Haverá limites para o conhecimento e para o progresso científico e tecnológico?
Assim como o cientista criador e “Frankenstein” – a criatura que nasceu do desafio a Deus e às leis da Natureza – poderão vir a confrontar-se, também a nossa cultura científico-tecnológica comporta riscos que não devem ser negligenciados. Ciência e técnica sim, mas com consciência, subordinadas à reflexão ética.
No seu laboratório privado, o genial cientista tem as ferramentas de que necessita para concretizar o seu projeto: diversos membros e dorsos humanos roubados de uma morgue. Peça por peça, começa a sua experiência. Construído como um boneco e provido de vida por uma poderosa descarga elétrica, a sua magnífica criação torna-se assustadoramente real. Ainda mais assustado que o seu criador humano, o ser desaparece na noite, desamparado, repugnante e vulnerável.
Pode dizer-se que a criatura foi lançada no mundo, num mundo que lhe é de todo estranho. O exterior é-lhe opaco e estranho. Sente-se, por isso, como um estrangeiro.
A história não é real. Trata-se de mera ficção. Todavia, constitui uma experiência mental capaz de ilustrar um conceito filosófico central:
o conceito de absurdo.
Segundo muitos filósofos, o absurdo é a característica definidora da existência humana. Tal é o caso dos existencialistas franceses, Albert Camus e Jean Paul Sartre.
Tal como em “Frankenstein”, no homem o ab-surdo nasce do confronto entre o seu apelo, o seu grito e o silêncio irracional do mundo. Este silêncio significa, segundo Camus, que a existência humana não tem sentido. O absurdo expressa a relação do eu com o mundo, sendo experienciado como um divórcio entre o homem e a sua vida. O ser humano deseja a unidade, o absoluto, a salvação, a tranquilidade espiritual e depara-se apenas com a pluralidade, a contingência, o fracasso, o sofrimento e a finitude.
Camus integra-se na corrente ateísta do existencialismo. Como tal, nega a existência de Deus. Neste sentido, a existência humana carece de sentido, dada a inutilidade do sofrimento, o caráter hostil da natureza e a inevitabilidade da morte.
Em suma: o Homem e o monstro, “Frankenstein”, possuem a mesma condição existencial. Sentem-se estrangeiros, exilados em corpos e em mundos que lhe são estranhos e sem sentido.
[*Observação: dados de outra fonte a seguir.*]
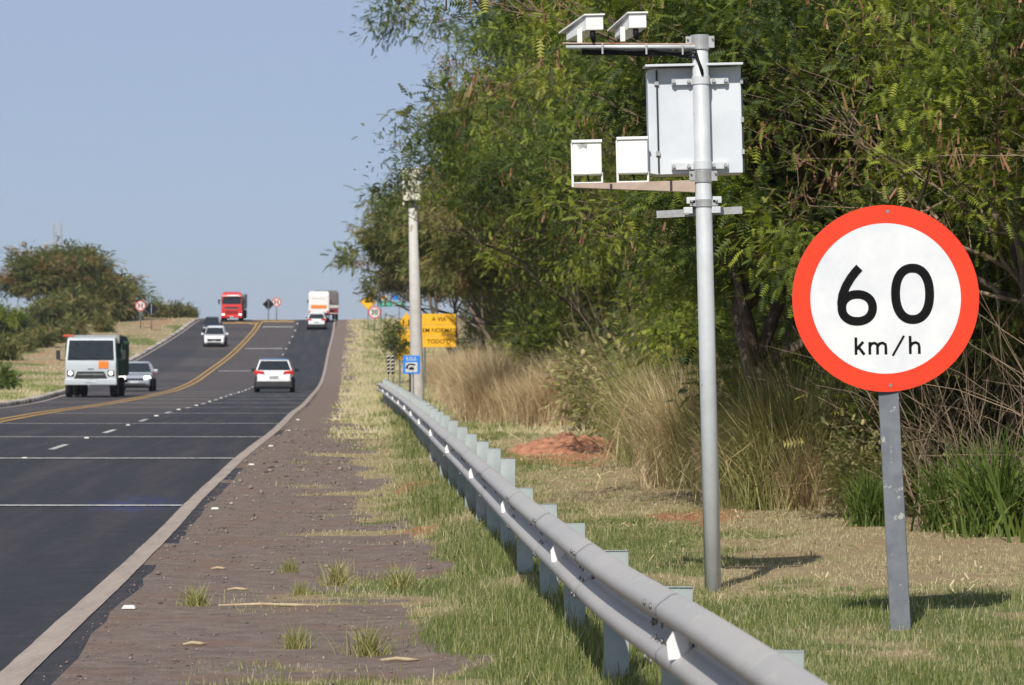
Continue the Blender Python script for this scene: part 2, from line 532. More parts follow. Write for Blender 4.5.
def road_material():
    m = bpy.data.materials.new('asphalt')
    m.use_nodes = True
    nt = m.node_tree
    b = nt.nodes['Principled BSDF']
    uv = nd(nt, 'ShaderNodeUVMap', uv_map='UVMap').outputs[0]
    sx = nd(nt, 'ShaderNodeSeparateXYZ'); nt.links.new(uv, sx.inputs[0])
    u, v = sx.outputs[0], sx.outputs[1]
    geo = nd(nt, 'ShaderNodeNewGeometry'); P = geo.outputs['Position']
    def st(sock, a, c):
        mr = nd(nt, 'ShaderNodeMapRange'); mr.interpolation_type = 'SMOOTHSTEP'
        mr.inputs['From Min'].default_value = a; mr.inputs['From Max'].default_value = c
        nt.links.new(sock, mr.inputs['Value']); return mr.outputs[0]
    mp = nd(nt, 'ShaderNodeMapping'); mp.inputs['Scale'].default_value = (1.6, 0.06, 1)
    nt.links.new(uv, mp.inputs['Vector'])
    ns = noise(nt, mp.outputs[0], 1.0, 5, 0.65)
    fine = noise(nt, P, 60.0, 4, 0.8)
    dark = ramp(nt, fine, [(0.3, (0.021, 0.022, 0.028)), (0.7, (0.040, 0.041, 0.050))])
    worn = ramp(nt, fine, [(0.3, (0.060, 0.052, 0.052)), (0.7, (0.098, 0.086, 0.084))])
    # older, paler asphalt in the inner lane and on the far carriageway
    inner = math_n(nt, 'MULTIPLY', math_n(nt, 'SUBTRACT', 1.0, st(u, -3.9, -3.4)), st(v, 70, 120))
    inner = math_n(nt, 'MULTIPLY', inner, math_n(nt, 'ADD', 0.55, math_n(nt, 'MULTIPLY', ns, 0.7)), True)
    opp = math_n(nt, 'MULTIPLY', math_n(nt, 'SUBTRACT', 1.0, st(u, -11.4, -10.6)), 0.55)
    f = math_n(nt, 'SUBTRACT', inner, opp, True)
    tr = ramp(nt, ns, [(0.45, (0, 0, 0)), (0.72, (0.5, 0.5, 0.5))])
    f = math_n(nt, 'MAXIMUM', f, tr)
    c = mixc(nt, f, dark, worn)
    # squares of newer surfacing across the far lanes
    bands = nd(nt, 'ShaderNodeTexNoise'); bands.noise_dimensions = '1D'; bands.inputs['Scale'].default_value = 0.055
    bands.inputs['Detail'].default_value = 1.0
    nt.links.new(v, bands.inputs['W'])
    bb = ramp(nt, bands.outputs['Fac'], [(0.50, (0, 0, 0)), (0.52, (0.5, 0.5, 0.5))])
    bb = math_n(nt, 'MULTIPLY', bb, math_n(nt, 'SUBTRACT', 1.0, st(u, -7.8, -7.4)))
    c = mixc(nt, bb, c, dark)
    c = mixc(nt, 1.0, c, ramp(nt, noise(nt, P, 3.0, 8, 0.8), [(0.35, (0.72, 0.72, 0.74)), (0.65, (1.3, 1.28, 1.25))]), 'MULTIPLY')
    # a faint spill of blue paint
    def blob(cu, cv, ru, rv):
        a = math_n(nt, 'DIVIDE', math_n(nt, 'SUBTRACT', u, cu), ru); a = math_n(nt, 'MULTIPLY', a, a)
        e = math_n(nt, 'DIVIDE', math_n(nt, 'SUBTRACT', v, cv), rv); e = math_n(nt, 'MULTIPLY', e, e)
        return math_n(nt, 'SUBTRACT', 1.0, math_n(nt, 'ADD', a, e), True)
    bmk = ramp(nt, noise(nt, P, 7, 6, 0.8), [(0.50, (0, 0, 0)), (0.62, (0.8, 0.8, 0.8))])
    bl = math_n(nt, 'MULTIPLY', blob(-0.75, 44.0, 0.75, 2.6), bmk)
    c = mixc(nt, bl, c, (0.02, 0.07, 0.35))
    nt.links.new(c, b.inputs['Base Color'])
    b.inputs['Roughness'].default_value = 0.82
    b.inputs['Specular IOR Level'].default_value = 0.22
    bn = nd(nt, 'ShaderNodeBump'); bn.inputs['Strength'].default_value = 0.35; bn.inputs['Distance'].default_value = 0.01
    nt.links.new(fine, bn.inputs['Height']); nt.links.new(bn.outputs[0], b.inputs['Normal'])
    return m

def paint_material(name, col, worn, thr=0.42, sc=14):
    m = bpy.data.materials.new(name)
    m.use_nodes = True
    nt = m.node_tree
    b = nt.nodes['Principled BSDF']
    geo = nd(nt, 'ShaderNodeNewGeometry'); P = geo.outputs['Position']
    n = noise(nt, P, sc, 7, 0.75)
    mp = nd(nt, 'ShaderNodeMapping'); mp.inputs['Scale'].default_value = (9, 0.8, 1); nt.links.new(P, mp.inputs['Vector'])
    n2 = noise(nt, mp.outputs[0], 1.0, 5, 0.7)
    a = math_n(nt, 'ADD', math_n(nt, 'MULTIPLY', n, 0.6), math_n(nt, 'MULTIPLY', n2, 0.4))
    c = ramp(nt, a, [(thr - 0.10, worn), (thr, tuple(x * 0.5 + y * 0.5 for x, y in zip(col, worn))), (thr + 0.12, col)])
    nt.links.new(c, b.inputs['Base Color']); b.inputs['Roughness'].default_value = 0.75
    b.inputs['Specular IOR Level'].default_value = 0.25
    return m

asph = road_material()
road = strip('road', lambda d: -WL(d), lambda d: 0.20 + .16 * (fnoise(d, d * 0, 1.3, 17, 3) - .4), -60, 1500, 0.0, asph, 1.0, 30)
tag(road, kind='structure')
white_p = paint_material('worn_white_paint', (0.55, 0.55, 0.53), (0.17, 0.165, 0.16), 0.45)
edge_p = paint_material('dusty_white_paint', (0.37, 0.31, 0.265), (0.21, 0.175, 0.15), 0.46, 30)
yel_p = paint_material('worn_yellow_paint', (0.50, 0.30, 0.07), (0.16, 0.11, 0.06), 0.44)
o = strip('road_edge_line', -0.095, 0.085, -60, 420, 0.008, edge_p, 0.3, 3, ragged=0.02, seed=3); tag(o, kind='structure')
o = strip('road_far_edge_line', lambda d: -WL(d) + 0.12, lambda d: -WL(d) + 0.27, 90, 420, 0.008, edge_p, 1.0, 2, seed=4); tag(o, kind='structure')
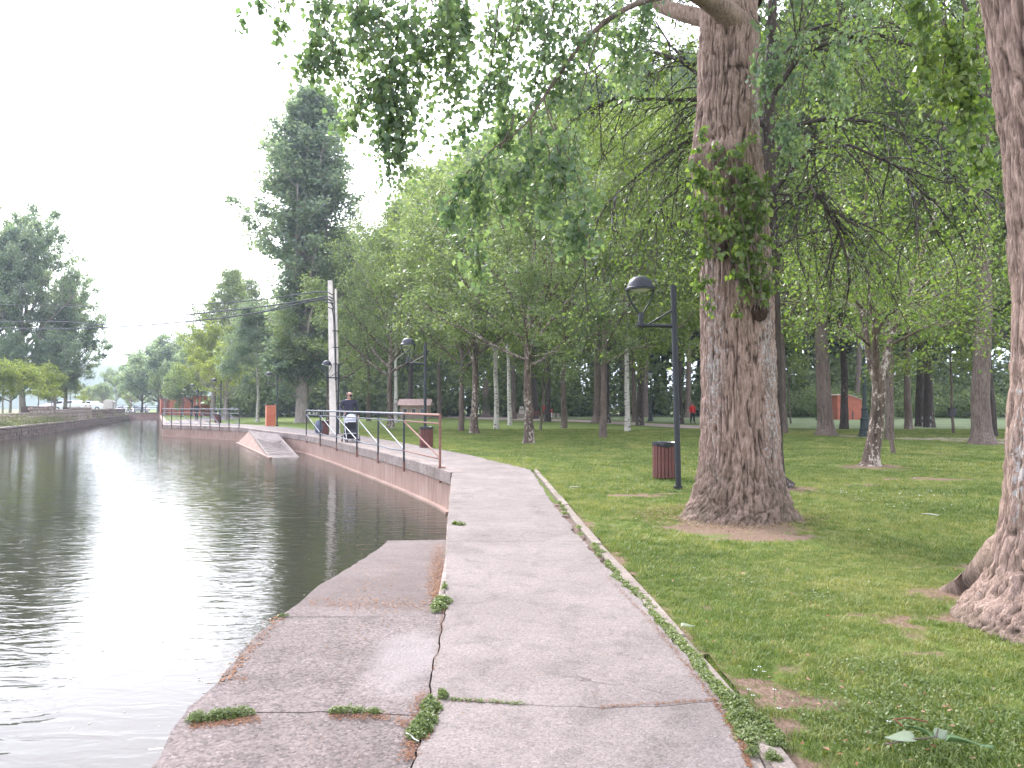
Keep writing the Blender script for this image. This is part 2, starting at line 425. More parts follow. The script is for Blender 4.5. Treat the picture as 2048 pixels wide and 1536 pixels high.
M['path'] = concrete('path_concrete', (0.182, 0.152, 0.134), (0.255, 0.217, 0.194), 0.65, 1.5, cracks=True)
M['ramp'] = concrete('ramp_concrete', (0.160, 0.130, 0.115), (0.242, 0.200, 0.181), 0.9, 1.0, (0.31, 0.275, 0.255), 0.62, 1.0)
M['kerb'] = concrete('kerb_concrete', (0.20, 0.165, 0.13), (0.31, 0.26, 0.215), 0.6, 1.0)
def wall_mat():
    m, nt, p = mat('wall_render')
    v = coords(nt, (1, 1, 1))
    st = noise(nt, coords(nt, (9, 9, 0.7)), 2.0, 6, 0.65)
    bl = noise(nt, v, 1.2, 4)
    col = ramp(nt, math_(nt, 'ADD', math_(nt, 'MULTIPLY', st, 0.7), math_(nt, 'MULTIPLY', bl, 0.3)), [(0.36, (0.205, 0.128, 0.094)), (0.5, (0.30, 0.195, 0.148)), (0.68, (0.41, 0.315, 0.25))])
    nt.links.new(col, p.inputs['Base Color']); p.inputs['Roughness'].default_value = 0.9
    bump(nt, p, noise(nt, v, 30, 4), 0.4, 0.02)
    return m
M['wall'] = wall_mat()
M['coping'] = concrete('coping_concrete', (0.20, 0.155, 0.13), (0.37, 0.31, 0.27), 0.7, 0.5)
M['stone'] = simple('field_stone', (0.21, 0.155, 0.125), 0.95, var=0.35, nscale=3, bumpy=0.5)
M['stone_pale'] = simple('pale_field_stone', (0.38, 0.30, 0.255), 0.95, var=0.3, nscale=3, bumpy=0.5)
M['mortar'] = simple('earth_mortar', (0.085, 0.06, 0.048), 0.95, var=0.4, nscale=2, bumpy=0.5)
M['gravel'] = concrete('walk_gravel', (0.34, 0.265, 0.22), (0.44, 0.36, 0.31), 0.4, 0.3)
M['soil'] = simple('bare_soil', (0.13, 0.085, 0.06), 0.95, var=0.4, nscale=8, bumpy=0.8)
M['meadow'] = simple('meadow_grass', (0.145, 0.185, 0.075), 0.95, var=0.35, nscale=0.4, bumpy=0.4)
def water_mat():
    m, nt, p = mat('canal_water')
    p.inputs['Base Color'].default_value = (0.032, 0.031, 0.020, 1); p.inputs['Roughness'].default_value = 0.02
    p.inputs['IOR'].default_value = 1.33; p.inputs['Specular IOR Level'].default_value = 0.5
    a = noise(nt, coords(nt, (1.0, 2.6, 1)), 2.2, 2, 0.5, 0.7)
    b = noise(nt, coords(nt, (1.6, 4.0, 1)), 6.0, 2, 0.5, 0.4)
    c = noise(nt, coords(nt, (0.5, 0.9, 1)), 0.6, 2)
    k = ramp(nt, c, [(0.35, 0.35), (0.65, 1.0)])
    h = math_(nt, 'ADD', math_(nt, 'MULTIPLY', a, 1.0), math_(nt, 'MULTIPLY', math_(nt, 'MULTIPLY', b, 0.20), k))
    bump(nt, p, h, 0.33, 0.03)
    return m
M['water'] = water_mat()
M['black_metal'] = simple('black_paint', (0.012, 0.015, 0.020), 0.5, 0.0, 0.3, 12)
M['rail_grey'] = simple('grey_rail_paint', (0.065, 0.078, 0.10), 0.5, 0.0, 0.35, 9)
M['rail_dark'] = simple('dark_rail_paint', (0.028, 0.032, 0.036), 0.6, 0.1, 0.4, 9)
M['rust'] = simple('rusty_paint', (0.22, 0.105, 0.075), 0.75, 0.1, 0.4, 14, 0.3)
M['green_metal'] = simple('green_black_paint', (0.010, 0.022, 0.020), 0.5, 0.0, 0.3, 8)
M['bin_wood'] = simple('bin_slat_paint', (0.125, 0.040, 0.030), 0.6, 0.0, 0.3, 5, 0.2)
M['bin_bag'] = simple('bin_liner', (0.012, 0.013, 0.018), 0.28, 0.0, 0.3, 9)
M['glass'] = simple('lamp_glass', (0.55, 0.56, 0.54), 0.2, 0.0, 0.1)
M['pole'] = simple('pole_concrete', (0.66, 0.60, 0.53), 0.85, 0.0, 0.15, 4, 0.3)
M['conduit'] = simple('conduit_plastic', (0.42, 0.38, 0.34), 0.7, 0.0, 0.15, 5)
M['cable'] = simple('cable_rubber', (0.045, 0.045, 0.05), 0.6)
M['orange'] = simple('orange_paint', (0.50, 0.135, 0.065), 0.7, 0.0, 0.15, 2)
M['orange_light'] = simple('pale_orange_paint', (0.62, 0.27, 0.16), 0.7, 0.0, 0.12, 2)
M['hut_orange'] = simple('hut_orange', (0.34, 0.10, 0.055), 0.75, 0.0, 0.2, 2)
M['pink_wall'] = simple('pink_plaster', (0.46, 0.32, 0.27), 0.85, 0.0, 0.15, 1)
M['tile'] = simple('roof_tile', (0.42, 0.29, 0.245), 0.85, 0.0, 0.3, 3)
M['dark'] = simple('dark_opening', (0.03, 0.03, 0.035), 0.5)
M['car_white'] = simple('white_car_paint', (0.75, 0.76, 0.78), 0.3, 0.0, 0.04)
M['car_grey'] = simple('grey_car_paint', (0.25, 0.27, 0.29), 0.3, 0.0, 0.04)
M['car_glass'] = simple('car_glass', (0.03, 0.035, 0.04), 0.1)
M['rubber'] = simple('tyre_rubber', (0.02, 0.02, 0.02), 0.8)
M['skin'] = simple('skin', (0.48, 0.27, 0.19), 0.55, 0.0, 0.08, 10)
M['hair'] = simple('brown_hair', (0.05, 0.032, 0.022), 0.7)
M['grey_hair'] = simple('grey_hair', (0.45, 0.42, 0.40), 0.7)
M['navy'] = simple('navy_knit', (0.030, 0.028, 0.050), 0.9, 0.0, 0.25, 20)
M['jeans'] = simple('dark_trousers', (0.022, 0.024, 0.034), 0.9)
M['bluejeans'] = simple('blue_jeans', (0.16, 0.20, 0.28), 0.9)
M['shorts'] = simple('dark_shorts', (0.025, 0.025, 0.03), 0.9)
M['red_cloth'] = simple('red_cloth', (0.55, 0.022, 0.02), 0.8, 0.0, 0.12)
M['white_cloth'] = simple('white_cloth', (0.62, 0.62, 0.64), 0.8, 0.0, 0.06)
M['black_cloth'] = simple('black_cloth', (0.013, 0.013, 0.018), 0.85)
M['grey_cloth'] = simple('light_grey_cloth', (0.45, 0.45, 0.50), 0.85, 0.0, 0.08)
M['alu'] = simple('brushed_aluminium', (0.55, 0.56, 0.58), 0.35, 0.7, 0.08)
M['bench'] = simple('grey_bench_stone', (0.33, 0.27, 0.23), 0.9, 0.0, 0.2, 4, 0.3)
M['slab_white'] = simple('white_stone', (0.60, 0.55, 0.50), 0.8, 0.0, 0.12, 3)
M['hill'] = simple('far_forest', (0.045, 0.075, 0.05), 0.95, 0.0, 0.3, 0.01)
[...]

Porém, confrontado com o absurdo da sua existência, tal não significa que o Homem deva optar pelo suicídio. Pelo contrário: deve preferir viver com lucidez o instante a fim de conquistar mais liberdade.
Ou, como diria Sartre, não possuindo nenhuma identidade a priori, o Homem ex-siste primeiro, surge no mundo e define-se posteriormente. Numa frase: a existência precede a essência.
Não havendo sinais no mundo nem Deus nem nenhuma moral que possa indicar o que se deve fazer, o Homem é um agente criador de si mesmo, pelas decisões que toma e pelos atos que põe em prática, estando, por isso, condenado a ser livre.
Enfim, cerram-se as cortinas. Eis-nos chegados ao termo da nossa viagem!